Copy the first line of the material below and every later line through the line containing "lifted by H", without any other output.

— start —

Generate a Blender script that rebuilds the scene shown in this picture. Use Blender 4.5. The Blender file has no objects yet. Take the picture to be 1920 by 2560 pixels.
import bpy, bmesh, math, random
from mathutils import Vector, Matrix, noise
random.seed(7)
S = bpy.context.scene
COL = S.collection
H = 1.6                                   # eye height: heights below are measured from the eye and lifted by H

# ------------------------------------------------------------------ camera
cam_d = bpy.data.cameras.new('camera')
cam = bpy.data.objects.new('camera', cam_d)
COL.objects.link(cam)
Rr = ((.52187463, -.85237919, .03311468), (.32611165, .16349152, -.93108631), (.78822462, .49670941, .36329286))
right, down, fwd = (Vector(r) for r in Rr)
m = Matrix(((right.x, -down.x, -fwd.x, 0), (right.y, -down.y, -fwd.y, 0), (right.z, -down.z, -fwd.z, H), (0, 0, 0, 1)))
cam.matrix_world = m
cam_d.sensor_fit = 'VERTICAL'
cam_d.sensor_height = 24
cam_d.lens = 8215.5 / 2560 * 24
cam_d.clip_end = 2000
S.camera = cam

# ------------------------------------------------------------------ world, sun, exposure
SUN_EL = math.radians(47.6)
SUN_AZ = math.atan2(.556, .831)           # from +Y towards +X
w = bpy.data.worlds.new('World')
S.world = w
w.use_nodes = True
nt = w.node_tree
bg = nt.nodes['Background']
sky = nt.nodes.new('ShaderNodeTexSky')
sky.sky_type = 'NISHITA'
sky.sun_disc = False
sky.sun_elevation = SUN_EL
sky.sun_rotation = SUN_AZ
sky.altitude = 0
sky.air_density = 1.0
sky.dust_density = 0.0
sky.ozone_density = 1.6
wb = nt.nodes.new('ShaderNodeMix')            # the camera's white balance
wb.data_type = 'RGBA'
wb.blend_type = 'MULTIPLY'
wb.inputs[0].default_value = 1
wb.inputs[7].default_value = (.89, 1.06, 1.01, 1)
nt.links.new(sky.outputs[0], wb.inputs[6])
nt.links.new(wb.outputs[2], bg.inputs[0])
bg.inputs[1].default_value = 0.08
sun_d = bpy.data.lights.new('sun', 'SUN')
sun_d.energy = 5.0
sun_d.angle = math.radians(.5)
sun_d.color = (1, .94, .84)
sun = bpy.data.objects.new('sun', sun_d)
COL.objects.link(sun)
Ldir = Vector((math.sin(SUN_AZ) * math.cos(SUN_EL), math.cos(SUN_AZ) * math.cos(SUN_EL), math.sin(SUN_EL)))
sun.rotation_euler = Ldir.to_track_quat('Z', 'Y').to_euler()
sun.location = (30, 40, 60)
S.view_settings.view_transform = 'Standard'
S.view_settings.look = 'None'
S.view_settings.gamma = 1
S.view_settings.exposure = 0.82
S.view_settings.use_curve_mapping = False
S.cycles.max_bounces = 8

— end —

**The completed task:**
Generate a Blender script that rebuilds the scene shown in this picture. Use Blender 4.5. The Blender file has no objects yet. Take the picture to be 1920 by 2560 pixels.
import bpy, bmesh, math, random
from mathutils import Vector, Matrix, noise
random.seed(7)
S = bpy.context.scene
COL = S.collection
H = 1.6                                   # eye height: heights below are measured from the eye and lifted by H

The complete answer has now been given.